Abschiebung werden des Asylverfahrens nicht erlaubt

Die Vollstreckung der seinerzeit verhängten Freiheitsstrafe sei demnach großteils absolut verjährt. Vor allem aber gebe es noch immer keine Entscheidung über ihre gegen den Bescheid des Bundesasylamts eingebrachte Berufung. Einer solchen komme jedoch aufschiebende Wirkung zu. „Der juristische Kern dieser Sache ist, dass man während eines offenen Asylverfahrens einfach nicht abgeschoben werden darf“, meinte der ebenfalls mit diesem Fall betraute Rechtsanwalt Lennart Binder dazu.

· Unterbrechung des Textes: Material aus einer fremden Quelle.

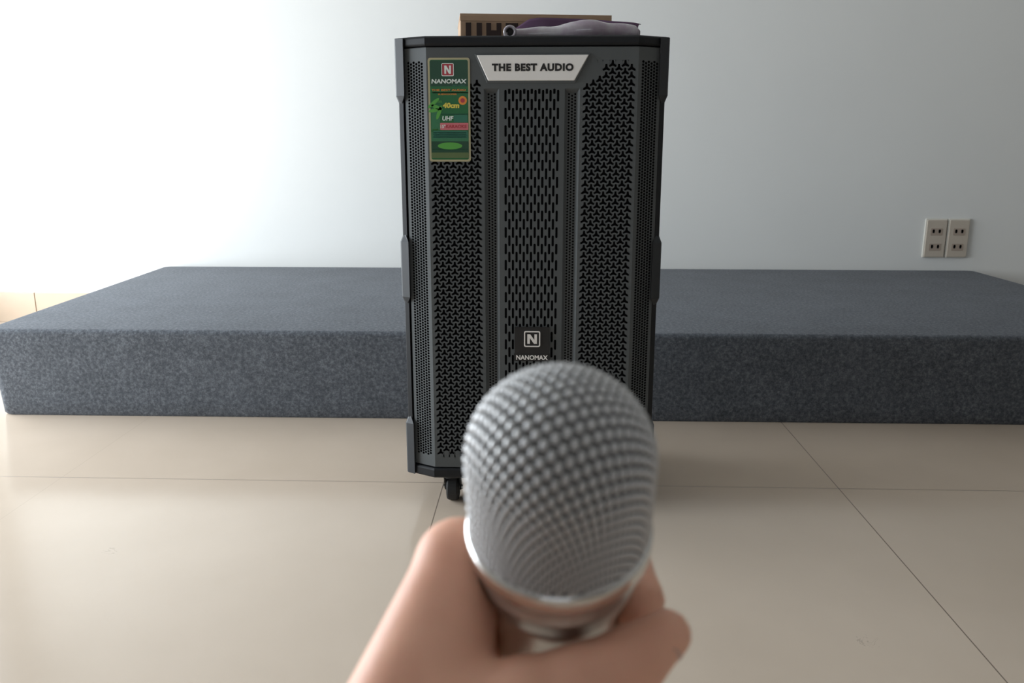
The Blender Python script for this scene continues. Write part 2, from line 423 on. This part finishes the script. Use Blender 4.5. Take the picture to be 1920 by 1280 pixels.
# --- name plate
bm = bmesh.new()
def trap(e): return [(-.0875-e, .7825+e*.6), (-.0695-e*.6, .7437-e), (.0675+e*.6, .7437-e), (.0895+e, .7825+e*.6)]
prism_y(bm, trap(.0035), GY-.0015, GY+.001); obj('plate_surround', bm, M['grille'], sp, bevel=.001)
bm = bmesh.new(); prism_y(bm, trap(0), GY-.0035, GY); npl = obj('name_plate', bm, M['silver'], sp, bevel=.0012)
npl['label'] = 'silver trapezoid plate with black lettering'
text('lettering', 'THE BEST AUDIO', M['ink'], npl, .0012, .7637, GY-.0035, .129, .0118, bold=.055, space=1.12)

# --- lower badge
b0 = on_y(965, 613, D); b1 = on_y(1030, 678, D); ox = .0185
bm = bmesh.new(); prism_y(bm, rrect(b0.x+ox, b1.x+ox, b1.z+.008, b0.z, .001), GY-.003, GY); bd = obj('logo_badge', bm, M['ink'], sp)
bm = bmesh.new(); prism_y(bm, rrect(b0.x+ox-.001, b1.x+ox+.001, b1.z+.001, b1.z+.0135, .001), GY-.0034, GY-.0005); obj('name_strip', bm, M['ink'], bd)
cx = (b0.x+b1.x)/2+ox; cz = b0.z-.0205
def frame_ring(name, m, par, cx, cz, h, t, y0, y1):
    o_ = rrect(cx-h, cx+h, cz-h, cz+h, h*.22); i_ = rrect(cx-h+t, cx+h-t, cz-h+t, cz+h-t, h*.12)
    bm = bmesh.new(); n = len(o_)
    A = [[bm.verts.new((x, y, z)) for x, z in L] for L, y in ((o_, y1), (o_, y0), (i_, y0), (i_, y1))]
    for a, b in zip(A, A[1:]+A[:1]):
        for i in range(n): bm.faces.new((a[i], a[(i+1) % n], b[(i+1) % n], b[i]))
    return obj(name, bm, m, par)
def bigN(name, m, par, cx, cz, w_, h, y):
    bm = bmesh.new(); t = w_*.27
    prism_y(bm, [(cx-w_/2, cz-h/2), (cx-w_/2+t, cz-h/2), (cx-w_/2+t, cz+h/2), (cx-w_/2, cz+h/2)], y-.0004, y)
    prism_y(bm, [(cx+w_/2-t, cz-h/2), (cx+w_/2, cz-h/2), (cx+w_/2, cz+h/2), (cx+w_/2-t, cz+h/2)], y-.0004, y)
    prism_y(bm, [(cx-w_/2, cz+h/2), (cx-w_/2+t*1.15, cz+h/2), (cx+w_/2, cz-h/2), (cx+w_/2-t*1.15, cz-h/2)], y-.0005, y)
    return obj(name, bm, m, par)
frame_ring('logo_frame', M['silver'], bd, cx, cz, .0138, .0020, GY-.0042, GY-.003)
bigN('logo_letter', M['silver'], bd, cx, cz, .0165, .0165, GY-.0034)
text('lettering', 'NANOMAX', M['silver'], bd, cx, b1.z+.0072, GY-.0034, .054, .0085, bold=.03)

# --- green product sticker
s0 = on_y(800, 108, D); s1 = on_y(882, 303, D)
sx0, sx1, sz0, sz1 = s0.x+ox+.001, s1.x+ox+.0005, s1.z, s0.z
sw, sh = sx1-sx0, sz1-sz0; SY = GY-.0002
bm = bmesh.new(); prism_y(bm, rrect(sx0, sx1, sz0, sz1, .004), SY-.0006, SY+.0002); stk = obj('product_sticker', bm, M['gold'], sp)
stk['label'] = 'green sticker with pale gold border'
def U(a): return sx0+a*sw
def V(b): return sz1-b*sh
def patch(name, m, a0, a1, b0_, b1_, lay, r=.001):
    bm = bmesh.new(); prism_y(bm, rrect(U(a0), U(a1), V(b1_), V(b0_), r), SY-.0006-.00012*lay, SY-.0006+.0001); return obj(name, bm, m, stk)
patch('green_field', M['green'], .045, .955, .02, .98, 1, .003)
patch('dark_band', M['dgreen'], .05, .95, .025, .27, 2)
patch('colour_block', M['mgreen'], .05, .95, .71, .80, 2); patch('colour_block', M['dgreen'], .05, .95, .80, .93, 2)
patch('colour_block', M['olive'], .05, .95, .91, .965, 3); patch('colour_block', M['mgreen'], .06, .27, .50, .69, 2)
patch('colour_block', M['teal'], .10, .93, .70, .77, 3); patch('colour_block', M['teal'], .60, .93, .545, .615, 3)
tY = SY-.0009
def stext(s, m, a, b, wd, ht, bold=.02, shear=0): text('sticker_lettering', s, m, stk, U(a), V(b), tY, wd*sw, ht*sh, .0003, bold, shear)
patch('logo_square', M['red'], .345, .60, .055, .17, 4)
frame_ring('logo_frame', M['white'], stk, U(.4725), V(.1125), .0098, .0010, tY-.0004, tY)
bigN('logo_letter', M['white'], stk, U(.4725), V(.1125), .0105, .0125, tY)
stext('NANOMAX', M['white'], .50, .222, .84, .042, .035, .1)
stext('PRO AUDIO', M['teal'], .74, .262, .30, .014)
stext('THE BEST AUDIO', M['orange'], .49, .305, .82, .018)
patch('gold_line', M['olive'], .10, .95, .328, .334, 3)
stext('SUBWOOFER', M['orange'], .46, .345, .45, .014)
stext('BASS', M['lime'], .22, .415, .2, .018); stext('40cm', M['yellow'], .54, .452, .40, .052, .05, .1)
stext('UHF', M['white'], .46, .577, .27, .045, .03, .15)
patch('white_line', M['teal'], .30, .94, .533, .541, 3)
patch('pink_band', M['pink'], .27, .95, .62, .69, 3); stext('15"', M['white'], .34, .655, .12, .035); stext('KARAOKE', M['red'], .66, .655, .5, .035)
for i, b_ in enumerate((.715, .735, .755)): patch('print_line', M['mgreen'], .1, .9, b_, b_+.006, 4)
patch('print_line', M['mgreen'], .1, .9, .875, .883, 4); patch('print_line', M['lime'], .08, .22, .68, .688, 4)
# leaves at the left, lime oval, round orange seal
bm = bmesh.new()
for a, b_, r1, ang in ((.12, .43, .012, 40), (.2, .47, .010, -20), (.25, .52, .012, 70), (.13, .5, .009, 10)):
    L = [(U(a)+r1*math.cos(t)*math.cos(R(ang))-.003*math.sin(t)*math.sin(R(ang)), V(b_)+r1*math.cos(t)*math.sin(R(ang))+.003*math.sin(t)*math.cos(R(ang))) for t in np.linspace(0, 2*math.pi, 11)[:-1]]
    prism_y(bm, L, tY-.0002, tY+.0002)
obj('printed_leaves', bm, M['lime'], stk)
def disc(name, m, a, b_, rx, rz, lay):
    bm = bmesh.new(); prism_y(bm, [(U(a)+rx*math.cos(t), V(b_)+rz*math.sin(t)) for t in np.linspace(0, 2*math.pi, 25)[:-1]], tY-.0002*lay, tY+.0003); obj(name, bm, m, stk)
disc('lime_oval', M['lime'], .5, .845, .020, .0055, 1)
disc('round_seal', M['orange'], .82, .405, .0068, .0068, 1); disc('seal_centre', M['red'], .82, .405, .0036, .0036, 2)

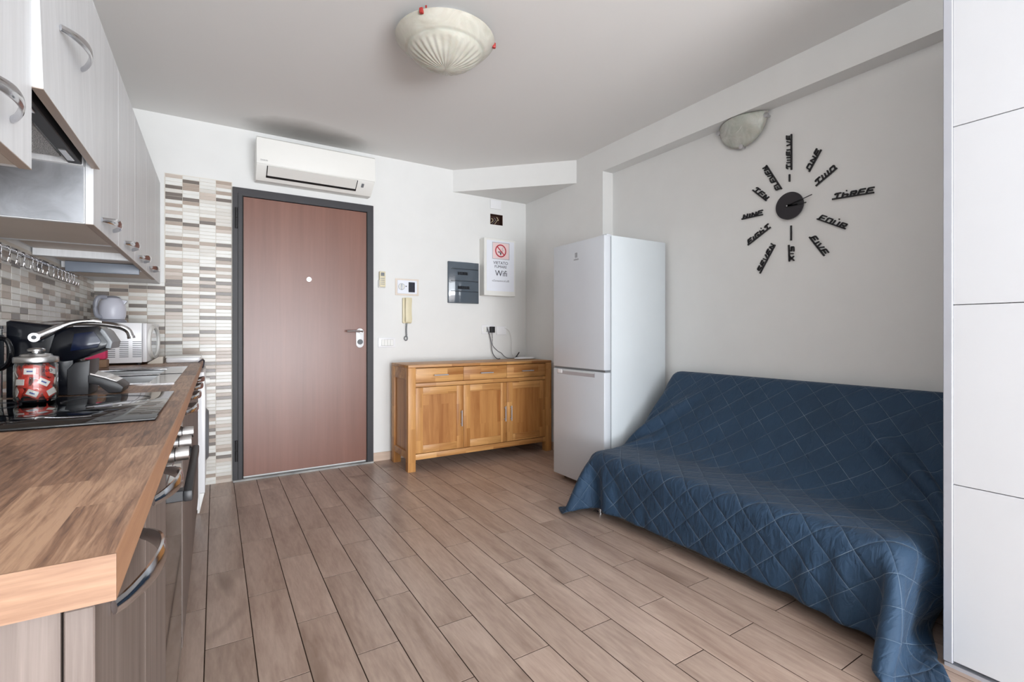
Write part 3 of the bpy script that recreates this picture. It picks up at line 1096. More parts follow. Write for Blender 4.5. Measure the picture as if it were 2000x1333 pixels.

Kinder werden Vater nicht lebend wieder sehen

Weder die Lebensgefährtin noch die Rechtsvertreter des 35-jährigen Mannes hatten ihrer Darstellung zufolge von offizieller Stelle von der mit 13.30 Uhr terminisierten Auslieferung erfahren. „Es war eher Zufall“, so Binder. Noch hegen sie die Hoffnung, dass dem Antrag auf Wiederaufnahme des Auslieferungsverfahrens bzw. Aufschiebung der Übergabe in letzter Minute stattgegeben wird. Sollte das nicht geschehen, ist Sladana R. überzeugt, dass ihre Kinder den Vater nicht lebend wieder sehen.